3) A public argument. On the same general topic as your main project, you will compose a shorter, more argument-based piece, without images, and submit it for publication (under your own name) to a relevent local newspaper (print or online). This can be a letter-to-the-editor or other editorial-page submission. The most likely places to submit would be the Syracuse Post- Standard/syracuse.com (letters are a maximum of 250 words, submitted at http://www.syracuse.com/mailforms/opinion/index.ssf) and the Daily Orange (400 word maximum, information on submissions at dailyorange.com/about). NOTE: if you are submitting to the DO, you will need to send them your letter by 4:00 PM on Sunday, April 26th, since they stop publishing at the end of the semester. If you’re submitting to the DO, cc me on the email, so that I can see that you’ve submitted; for the Post Standard, you can just take a screenshot of your submission before you hit send, and email that to me.
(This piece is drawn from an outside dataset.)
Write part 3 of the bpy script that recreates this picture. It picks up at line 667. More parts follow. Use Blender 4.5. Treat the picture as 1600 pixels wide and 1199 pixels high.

If there are other outlets you’d like to submit to instead of these, just let me know.

Note that these letters should only contain things you actually believe and feel comfortable having published under your name, and remember that you audience for these is the readership of the paper, not your instructor.

Due dates and grading: Both the main project and the public argument are due by the end of the day on Monday, May 4th (our last class is Tuesday, April 28), but note that if you’ll be submitting your public argument to the Daily Orange, then the last day to do that is April 26th (as described above). As for grading, the assigments listed here will make up 70% of your final grade. Your main project making up the majority of that, but with your research updates and public argument taken into consideration as well.